[Editor’s note: This is a sixth installment in the “what is the most important Supreme Court case in your subject area” series.]
One of my subject areas is refugee law. There are only a handful of Supreme Court decisions in the area, but instead of making the selection easier, the paucity of case law only made it harder to choose one case as the “most” important. Because the Court has interpreted the Refugee Act relatively rarely, each of its decisions in the area has taken on even more significance than it might otherwise have had. For instance, it is difficult to overstate the impact of the decision in Sale v. Haitian Centers Council, Inc., the repercussions of which still plague the international refugee law system, because the Court said that the United States could stop and return Haitians at sea, without verifying whether they were refugees, seemingly in direct conflict with the highest principle of international refugee law, “non-refoulement,” or, “non-returning,” of refugees. And what about the pair of cases, INS v. Stevic and INS v. Cardoza-Fonseca, which, prior to Sale, held that the Refugee Act created two distinct categories of refugees, those whom the U.S. had promised not to return to their persecutors and those whom the U.S. could, in its discretion, allow to stay in the U.S. (a distinction generally not recognized by any of the other nations who signed the refugee treaties)?

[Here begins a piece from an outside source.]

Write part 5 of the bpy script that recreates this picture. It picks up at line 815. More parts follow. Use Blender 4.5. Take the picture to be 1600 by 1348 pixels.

In the end, of course, it’s impossible to identify a single case as most important. But I decided to write about INS v. Elias-Zacarias, 502 U.S. 478 (1992), because its holding, that an asylum applicant must provide direct or circumstantial evidence establishing the alleged persecutor’s motivations, has had such dramatic, and (I hope) unintentional impacts on refugee law and practice in the United States. One could even argue that the extreme disparities in judges’ decisions in similar asylum cases stem, at least in part, from the near-impossibility of reliably applying Elias-Zacarias‘s demand for evidence of the persecutor’s motive, in the context of the record that can reasonably be developed in the vast majority of asylum cases.